Work out how many lines of the listing hold "scene", then state only that count.

**Dataset excerpt**:
>> start

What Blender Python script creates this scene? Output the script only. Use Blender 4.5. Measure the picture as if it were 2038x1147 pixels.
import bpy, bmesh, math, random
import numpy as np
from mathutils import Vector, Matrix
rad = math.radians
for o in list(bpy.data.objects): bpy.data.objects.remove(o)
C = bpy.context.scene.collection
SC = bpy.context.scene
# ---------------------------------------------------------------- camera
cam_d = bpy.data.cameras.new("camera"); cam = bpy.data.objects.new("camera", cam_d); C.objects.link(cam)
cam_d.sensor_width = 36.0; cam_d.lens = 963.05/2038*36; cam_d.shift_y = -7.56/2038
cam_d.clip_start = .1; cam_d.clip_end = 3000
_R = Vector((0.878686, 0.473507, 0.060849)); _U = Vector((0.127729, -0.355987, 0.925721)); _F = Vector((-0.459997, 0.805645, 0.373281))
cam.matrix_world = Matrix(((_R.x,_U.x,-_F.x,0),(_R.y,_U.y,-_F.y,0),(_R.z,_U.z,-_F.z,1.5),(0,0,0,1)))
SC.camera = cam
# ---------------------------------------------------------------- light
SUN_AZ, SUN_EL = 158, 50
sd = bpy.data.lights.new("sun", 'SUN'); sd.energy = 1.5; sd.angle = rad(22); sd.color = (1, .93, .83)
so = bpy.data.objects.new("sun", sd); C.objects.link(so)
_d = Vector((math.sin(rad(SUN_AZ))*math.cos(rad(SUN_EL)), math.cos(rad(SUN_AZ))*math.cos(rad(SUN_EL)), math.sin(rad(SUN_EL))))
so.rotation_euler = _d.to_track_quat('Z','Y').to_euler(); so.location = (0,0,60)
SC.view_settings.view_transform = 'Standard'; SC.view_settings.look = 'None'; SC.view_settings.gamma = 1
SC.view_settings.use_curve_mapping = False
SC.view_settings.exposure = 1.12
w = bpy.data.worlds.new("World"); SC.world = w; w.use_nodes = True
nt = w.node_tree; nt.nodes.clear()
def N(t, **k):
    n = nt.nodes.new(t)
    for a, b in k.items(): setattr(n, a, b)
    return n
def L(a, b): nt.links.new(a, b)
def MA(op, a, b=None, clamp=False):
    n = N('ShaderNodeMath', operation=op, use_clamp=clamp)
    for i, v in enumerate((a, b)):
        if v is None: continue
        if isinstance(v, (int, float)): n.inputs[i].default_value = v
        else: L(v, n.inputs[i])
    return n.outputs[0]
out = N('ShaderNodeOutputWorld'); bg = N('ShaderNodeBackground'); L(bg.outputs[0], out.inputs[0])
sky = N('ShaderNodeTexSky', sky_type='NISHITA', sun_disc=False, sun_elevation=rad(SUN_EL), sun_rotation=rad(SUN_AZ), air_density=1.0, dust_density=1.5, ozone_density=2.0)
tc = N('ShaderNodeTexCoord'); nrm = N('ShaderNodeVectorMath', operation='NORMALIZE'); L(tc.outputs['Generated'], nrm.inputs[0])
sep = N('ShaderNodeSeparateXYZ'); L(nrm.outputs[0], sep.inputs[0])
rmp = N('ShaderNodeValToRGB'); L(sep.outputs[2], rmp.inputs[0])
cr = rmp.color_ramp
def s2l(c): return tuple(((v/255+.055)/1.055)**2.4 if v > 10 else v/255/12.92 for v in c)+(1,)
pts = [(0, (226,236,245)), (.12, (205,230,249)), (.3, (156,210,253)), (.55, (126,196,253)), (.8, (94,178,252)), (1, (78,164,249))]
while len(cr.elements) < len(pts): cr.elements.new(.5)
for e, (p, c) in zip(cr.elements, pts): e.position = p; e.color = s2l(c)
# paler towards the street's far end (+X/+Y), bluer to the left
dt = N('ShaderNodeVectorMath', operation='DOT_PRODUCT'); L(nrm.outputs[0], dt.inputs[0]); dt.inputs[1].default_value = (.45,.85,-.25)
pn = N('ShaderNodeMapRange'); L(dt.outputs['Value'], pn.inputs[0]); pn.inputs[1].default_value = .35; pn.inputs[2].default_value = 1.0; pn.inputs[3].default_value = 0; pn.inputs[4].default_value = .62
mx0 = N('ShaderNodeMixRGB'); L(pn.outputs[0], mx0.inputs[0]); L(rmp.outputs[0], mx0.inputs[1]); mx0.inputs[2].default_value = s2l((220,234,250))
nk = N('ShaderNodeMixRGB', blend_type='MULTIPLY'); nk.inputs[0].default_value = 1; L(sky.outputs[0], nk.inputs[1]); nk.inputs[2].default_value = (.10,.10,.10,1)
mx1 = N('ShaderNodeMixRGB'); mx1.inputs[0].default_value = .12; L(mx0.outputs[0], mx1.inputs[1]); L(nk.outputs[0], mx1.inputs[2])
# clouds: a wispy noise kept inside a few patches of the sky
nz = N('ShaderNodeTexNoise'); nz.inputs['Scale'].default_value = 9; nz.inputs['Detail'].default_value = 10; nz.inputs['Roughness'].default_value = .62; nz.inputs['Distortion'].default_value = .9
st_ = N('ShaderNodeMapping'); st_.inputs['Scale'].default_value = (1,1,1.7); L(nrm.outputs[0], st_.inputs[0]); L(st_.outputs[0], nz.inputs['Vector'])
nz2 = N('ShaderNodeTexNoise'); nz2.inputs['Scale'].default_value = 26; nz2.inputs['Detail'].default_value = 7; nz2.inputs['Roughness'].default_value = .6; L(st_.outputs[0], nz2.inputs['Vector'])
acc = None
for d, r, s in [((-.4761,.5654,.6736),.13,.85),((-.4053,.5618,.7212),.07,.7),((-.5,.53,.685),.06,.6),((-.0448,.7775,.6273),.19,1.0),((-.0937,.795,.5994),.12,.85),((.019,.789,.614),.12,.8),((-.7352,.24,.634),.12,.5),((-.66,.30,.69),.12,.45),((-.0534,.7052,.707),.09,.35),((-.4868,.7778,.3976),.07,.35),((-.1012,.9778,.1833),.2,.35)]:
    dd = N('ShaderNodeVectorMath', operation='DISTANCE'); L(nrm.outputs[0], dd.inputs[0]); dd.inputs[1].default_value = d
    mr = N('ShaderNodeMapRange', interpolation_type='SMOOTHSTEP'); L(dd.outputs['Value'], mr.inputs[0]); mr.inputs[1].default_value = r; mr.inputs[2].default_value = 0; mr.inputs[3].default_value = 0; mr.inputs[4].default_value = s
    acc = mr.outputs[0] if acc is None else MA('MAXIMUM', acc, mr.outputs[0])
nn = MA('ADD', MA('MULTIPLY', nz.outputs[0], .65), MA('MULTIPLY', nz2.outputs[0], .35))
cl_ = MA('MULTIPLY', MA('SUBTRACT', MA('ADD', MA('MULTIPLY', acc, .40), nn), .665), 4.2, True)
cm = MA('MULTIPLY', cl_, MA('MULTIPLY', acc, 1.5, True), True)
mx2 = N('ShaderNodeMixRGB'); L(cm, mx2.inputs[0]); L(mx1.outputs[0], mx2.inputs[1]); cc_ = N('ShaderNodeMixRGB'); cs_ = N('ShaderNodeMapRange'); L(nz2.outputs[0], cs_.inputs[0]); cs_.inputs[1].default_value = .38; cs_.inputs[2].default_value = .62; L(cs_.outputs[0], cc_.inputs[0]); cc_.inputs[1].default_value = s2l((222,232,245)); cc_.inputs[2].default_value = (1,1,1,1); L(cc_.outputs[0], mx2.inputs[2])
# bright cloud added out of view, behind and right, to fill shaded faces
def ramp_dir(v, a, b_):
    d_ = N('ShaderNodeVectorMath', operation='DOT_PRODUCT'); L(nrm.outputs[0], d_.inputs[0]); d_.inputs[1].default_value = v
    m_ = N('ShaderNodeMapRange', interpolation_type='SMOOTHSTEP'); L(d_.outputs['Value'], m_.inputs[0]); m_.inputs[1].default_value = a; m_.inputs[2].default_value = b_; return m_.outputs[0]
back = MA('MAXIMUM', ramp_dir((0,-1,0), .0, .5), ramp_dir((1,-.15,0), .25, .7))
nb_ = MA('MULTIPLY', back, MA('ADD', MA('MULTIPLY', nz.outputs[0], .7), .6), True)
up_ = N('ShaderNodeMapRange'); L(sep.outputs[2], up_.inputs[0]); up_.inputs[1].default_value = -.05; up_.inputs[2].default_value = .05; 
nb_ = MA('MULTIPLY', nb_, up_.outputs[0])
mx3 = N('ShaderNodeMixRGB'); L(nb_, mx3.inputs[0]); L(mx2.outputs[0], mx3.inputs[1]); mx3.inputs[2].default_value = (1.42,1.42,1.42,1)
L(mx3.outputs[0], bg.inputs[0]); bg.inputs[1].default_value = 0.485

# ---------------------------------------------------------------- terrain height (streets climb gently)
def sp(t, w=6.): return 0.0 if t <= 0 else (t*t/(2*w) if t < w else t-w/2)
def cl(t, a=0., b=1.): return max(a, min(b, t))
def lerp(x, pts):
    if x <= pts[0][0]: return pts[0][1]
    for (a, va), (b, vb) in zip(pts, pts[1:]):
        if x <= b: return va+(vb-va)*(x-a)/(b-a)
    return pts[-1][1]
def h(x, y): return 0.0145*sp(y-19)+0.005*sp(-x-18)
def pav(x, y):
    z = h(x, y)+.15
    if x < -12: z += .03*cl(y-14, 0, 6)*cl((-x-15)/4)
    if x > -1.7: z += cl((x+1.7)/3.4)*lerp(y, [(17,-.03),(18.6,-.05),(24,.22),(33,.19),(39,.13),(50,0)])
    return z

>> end

**Response**:
3